BY DAN HILDEBRAN
Monitor Editor
GREEN COVE SPRINGS— County Commissioner Betsy Condon continued her opposition to a proposed Clay County business licensing ordinance commissioners are now considering.
If enacted, the ordinance would require many county businesses to purchase a license to operate in the county. Now, the cities of Keystone Heights and Green Cove Springs, in addition to the Town of Orange Park already require businesses to purchase licenses within their jurisdictions.
Commissioner Jim Renninger, who has championed the tax since last year, has said the levy would not only would advance his goal of shifting the county’s tax burden away from property owners to other county residents, but would also give the county an idea of what businesses are operating within its county lines.
Commissioner Wayne Bolla repeated that benefit during the board’s April 26 meeting, when county staff gave commissioners an update on their research of the proposed tax.
“We had a meeting with JTA and they asked us: ‘Where are your employment centers and how many employees does each business have so we can schedule where we will stop the bus?’” Bolla said to Condon. “Our answer is: we don’t know. We don’t know anything. That is one example.”

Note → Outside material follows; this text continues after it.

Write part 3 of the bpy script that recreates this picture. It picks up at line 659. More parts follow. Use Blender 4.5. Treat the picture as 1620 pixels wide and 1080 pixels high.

In February, all four of Condon’s colleagues said they wanted to explore the idea of adopting a county-wide business license, charging an annual fee of under $50, but the Crystal Lake resident questioned the value businesses would get from the levy.
“If we’re going to do this, it almost seems like a money grab from our businesses and I would say, for what?” she said.
During the board of county commissioners’ April 26 meeting, Condon repeated her objection to the business license idea, citing the example of a 16-year-old she recently hired to mow the lawn at her business in Keystone Heights.
“Are you going to go out and (license) every teenager that’s trying to start their business?” she asked. “I still haven’t had anyone explain to me what government’s place is in knowing what businesses are (operating in the county).”
“To me, that is anti-business in Clay County,” she continued. “There are a lot of businesses out there that just don’t want government in their business.”
Assistant County Manager Troy Nagle and County Attorney Courtney Grimm said Florida law limits counties in the manner in which they may levy a business tax.
In a prior meeting, the pair told commissioners that under state statute, many businesses would be exempt from licensing their enterprises under a county ordinance, including those operating under state regulations like physicians’ offices, barbers and other professional service firms.
Commissioner Mike Cella said that loophole has convinced him to withdraw his support for the business license.
Bolla said that with three commissioners still supporting the idea, county staff will continue researching the ordinance.